**GIVEN EXERCISE**
Pull out every line containing the string "wide".

**GIVEN MATERIAL**
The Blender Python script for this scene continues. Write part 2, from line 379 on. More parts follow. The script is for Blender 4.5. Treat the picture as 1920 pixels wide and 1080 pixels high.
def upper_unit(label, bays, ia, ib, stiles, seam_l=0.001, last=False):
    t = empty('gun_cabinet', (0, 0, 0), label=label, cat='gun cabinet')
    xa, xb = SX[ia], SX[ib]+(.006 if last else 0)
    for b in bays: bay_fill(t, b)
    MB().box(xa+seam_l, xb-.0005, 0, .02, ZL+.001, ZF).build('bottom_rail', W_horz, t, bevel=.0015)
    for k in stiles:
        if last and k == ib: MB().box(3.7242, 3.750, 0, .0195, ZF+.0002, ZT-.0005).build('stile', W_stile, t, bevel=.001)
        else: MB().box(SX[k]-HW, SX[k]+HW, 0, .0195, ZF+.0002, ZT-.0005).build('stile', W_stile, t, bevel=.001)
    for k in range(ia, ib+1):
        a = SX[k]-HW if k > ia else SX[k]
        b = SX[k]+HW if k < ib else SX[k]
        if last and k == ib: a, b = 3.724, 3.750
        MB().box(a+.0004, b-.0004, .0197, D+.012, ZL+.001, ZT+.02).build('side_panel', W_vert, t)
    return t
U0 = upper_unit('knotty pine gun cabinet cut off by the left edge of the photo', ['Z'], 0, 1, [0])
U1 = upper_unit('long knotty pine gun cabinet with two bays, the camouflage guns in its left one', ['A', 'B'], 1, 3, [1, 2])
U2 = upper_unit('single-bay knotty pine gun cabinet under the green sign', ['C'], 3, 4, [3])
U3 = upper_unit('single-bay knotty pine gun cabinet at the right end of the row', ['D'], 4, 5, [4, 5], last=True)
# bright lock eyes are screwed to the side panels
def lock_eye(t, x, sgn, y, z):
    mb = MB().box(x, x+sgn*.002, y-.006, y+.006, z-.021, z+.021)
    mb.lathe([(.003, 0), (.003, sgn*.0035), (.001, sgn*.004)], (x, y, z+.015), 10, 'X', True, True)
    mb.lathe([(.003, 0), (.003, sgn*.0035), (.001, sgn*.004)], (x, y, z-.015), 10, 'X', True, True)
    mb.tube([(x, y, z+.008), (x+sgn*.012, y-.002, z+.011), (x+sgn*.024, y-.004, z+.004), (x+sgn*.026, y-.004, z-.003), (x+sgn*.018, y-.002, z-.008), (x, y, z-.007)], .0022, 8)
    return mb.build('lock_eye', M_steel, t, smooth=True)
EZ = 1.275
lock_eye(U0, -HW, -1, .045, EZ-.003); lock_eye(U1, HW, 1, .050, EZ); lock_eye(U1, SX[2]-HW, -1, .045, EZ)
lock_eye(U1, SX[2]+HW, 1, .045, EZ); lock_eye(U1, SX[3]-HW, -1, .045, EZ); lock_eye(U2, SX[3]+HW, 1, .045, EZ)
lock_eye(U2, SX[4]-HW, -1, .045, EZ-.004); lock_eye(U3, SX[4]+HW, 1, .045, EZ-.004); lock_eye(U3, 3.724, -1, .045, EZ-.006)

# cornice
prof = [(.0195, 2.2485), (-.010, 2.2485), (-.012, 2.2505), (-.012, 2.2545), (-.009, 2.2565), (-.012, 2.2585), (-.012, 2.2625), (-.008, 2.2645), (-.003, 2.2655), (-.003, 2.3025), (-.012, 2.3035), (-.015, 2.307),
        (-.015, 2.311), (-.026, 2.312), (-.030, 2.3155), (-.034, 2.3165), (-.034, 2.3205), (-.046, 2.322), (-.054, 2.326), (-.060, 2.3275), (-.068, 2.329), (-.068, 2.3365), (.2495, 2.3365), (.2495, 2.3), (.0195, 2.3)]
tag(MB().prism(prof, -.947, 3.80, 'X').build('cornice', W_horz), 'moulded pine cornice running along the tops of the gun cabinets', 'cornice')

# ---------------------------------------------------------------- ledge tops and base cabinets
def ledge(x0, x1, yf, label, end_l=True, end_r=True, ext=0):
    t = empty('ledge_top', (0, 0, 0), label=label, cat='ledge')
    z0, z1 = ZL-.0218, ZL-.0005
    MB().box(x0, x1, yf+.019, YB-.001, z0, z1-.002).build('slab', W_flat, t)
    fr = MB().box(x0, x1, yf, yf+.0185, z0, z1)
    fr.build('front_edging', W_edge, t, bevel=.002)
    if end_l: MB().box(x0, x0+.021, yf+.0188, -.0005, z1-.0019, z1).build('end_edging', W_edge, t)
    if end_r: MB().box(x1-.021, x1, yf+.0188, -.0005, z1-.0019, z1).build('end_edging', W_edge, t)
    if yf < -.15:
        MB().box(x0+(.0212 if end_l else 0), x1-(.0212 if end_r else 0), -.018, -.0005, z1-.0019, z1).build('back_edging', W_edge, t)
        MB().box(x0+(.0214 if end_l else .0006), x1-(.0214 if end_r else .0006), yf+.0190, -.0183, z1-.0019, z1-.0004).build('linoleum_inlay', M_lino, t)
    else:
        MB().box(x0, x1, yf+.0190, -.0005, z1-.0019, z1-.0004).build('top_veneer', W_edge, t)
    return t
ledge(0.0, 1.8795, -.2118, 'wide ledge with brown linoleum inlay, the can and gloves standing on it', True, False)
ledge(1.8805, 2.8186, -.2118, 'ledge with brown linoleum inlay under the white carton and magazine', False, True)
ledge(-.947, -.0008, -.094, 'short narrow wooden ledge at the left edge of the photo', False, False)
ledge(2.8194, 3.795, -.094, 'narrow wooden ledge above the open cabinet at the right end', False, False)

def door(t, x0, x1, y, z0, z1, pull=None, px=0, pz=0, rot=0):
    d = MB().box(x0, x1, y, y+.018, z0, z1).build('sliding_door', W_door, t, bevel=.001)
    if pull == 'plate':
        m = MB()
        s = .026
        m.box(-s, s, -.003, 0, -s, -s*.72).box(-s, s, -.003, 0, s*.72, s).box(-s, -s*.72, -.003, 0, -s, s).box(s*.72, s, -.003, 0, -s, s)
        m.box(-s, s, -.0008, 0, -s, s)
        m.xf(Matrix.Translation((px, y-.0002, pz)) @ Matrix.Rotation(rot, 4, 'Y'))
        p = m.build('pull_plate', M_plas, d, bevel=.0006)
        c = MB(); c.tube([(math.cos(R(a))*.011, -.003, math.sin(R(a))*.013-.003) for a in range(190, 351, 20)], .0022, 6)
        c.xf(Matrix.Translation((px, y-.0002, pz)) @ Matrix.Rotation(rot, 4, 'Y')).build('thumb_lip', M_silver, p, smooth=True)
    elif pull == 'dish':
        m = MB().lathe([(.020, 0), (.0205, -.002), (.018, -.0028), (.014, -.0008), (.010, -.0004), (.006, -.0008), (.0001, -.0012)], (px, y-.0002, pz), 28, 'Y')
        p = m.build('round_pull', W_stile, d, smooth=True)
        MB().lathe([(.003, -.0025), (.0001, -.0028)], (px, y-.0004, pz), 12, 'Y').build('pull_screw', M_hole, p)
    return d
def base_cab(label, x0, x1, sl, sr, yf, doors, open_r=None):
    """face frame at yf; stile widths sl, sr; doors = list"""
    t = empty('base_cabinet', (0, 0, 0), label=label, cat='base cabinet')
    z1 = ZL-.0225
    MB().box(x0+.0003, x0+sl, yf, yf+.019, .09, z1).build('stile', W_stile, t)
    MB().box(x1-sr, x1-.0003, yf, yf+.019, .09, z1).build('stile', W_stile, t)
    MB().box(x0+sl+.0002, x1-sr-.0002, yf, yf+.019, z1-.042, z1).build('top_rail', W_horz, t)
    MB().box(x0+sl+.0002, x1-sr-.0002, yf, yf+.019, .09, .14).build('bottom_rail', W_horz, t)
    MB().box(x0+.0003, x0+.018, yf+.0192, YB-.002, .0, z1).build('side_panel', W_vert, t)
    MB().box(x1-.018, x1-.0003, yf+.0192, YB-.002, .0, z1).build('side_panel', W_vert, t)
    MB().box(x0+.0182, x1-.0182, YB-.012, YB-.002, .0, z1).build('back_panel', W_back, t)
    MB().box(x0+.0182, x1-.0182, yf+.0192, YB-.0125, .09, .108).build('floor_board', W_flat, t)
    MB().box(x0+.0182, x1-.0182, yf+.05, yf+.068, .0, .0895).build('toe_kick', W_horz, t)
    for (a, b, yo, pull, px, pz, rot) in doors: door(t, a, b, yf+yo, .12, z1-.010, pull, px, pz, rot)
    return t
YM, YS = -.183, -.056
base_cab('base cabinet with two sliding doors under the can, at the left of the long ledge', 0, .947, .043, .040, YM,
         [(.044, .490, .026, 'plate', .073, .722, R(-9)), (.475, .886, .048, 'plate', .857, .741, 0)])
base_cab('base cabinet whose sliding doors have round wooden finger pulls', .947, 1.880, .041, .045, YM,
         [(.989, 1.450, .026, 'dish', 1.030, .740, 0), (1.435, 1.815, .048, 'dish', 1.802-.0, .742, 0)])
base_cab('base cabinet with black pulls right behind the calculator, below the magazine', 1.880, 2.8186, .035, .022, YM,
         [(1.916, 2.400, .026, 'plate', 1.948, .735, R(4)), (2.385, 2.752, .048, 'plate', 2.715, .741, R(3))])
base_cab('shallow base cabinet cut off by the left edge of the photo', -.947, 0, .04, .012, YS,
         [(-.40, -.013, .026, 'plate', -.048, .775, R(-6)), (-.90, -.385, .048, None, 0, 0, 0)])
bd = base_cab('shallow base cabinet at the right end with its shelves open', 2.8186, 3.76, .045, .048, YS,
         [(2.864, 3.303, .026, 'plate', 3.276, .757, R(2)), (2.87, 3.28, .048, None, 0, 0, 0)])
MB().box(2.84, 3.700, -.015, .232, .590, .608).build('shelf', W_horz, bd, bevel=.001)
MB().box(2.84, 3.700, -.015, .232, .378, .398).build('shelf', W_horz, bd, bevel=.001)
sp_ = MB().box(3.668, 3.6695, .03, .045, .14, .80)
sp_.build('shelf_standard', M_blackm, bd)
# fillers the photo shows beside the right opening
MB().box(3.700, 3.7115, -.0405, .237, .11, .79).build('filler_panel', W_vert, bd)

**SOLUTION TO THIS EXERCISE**
The Blender Python script for this scene continues. Write part 2, from line 379 on. More parts follow. The script is for Blender 4.5. Treat the picture as 1920 pixels wide and 1080 pixels high.
ledge(0.0, 1.8795, -.2118, 'wide ledge with brown linoleum inlay, the can and gloves standing on it', True, False)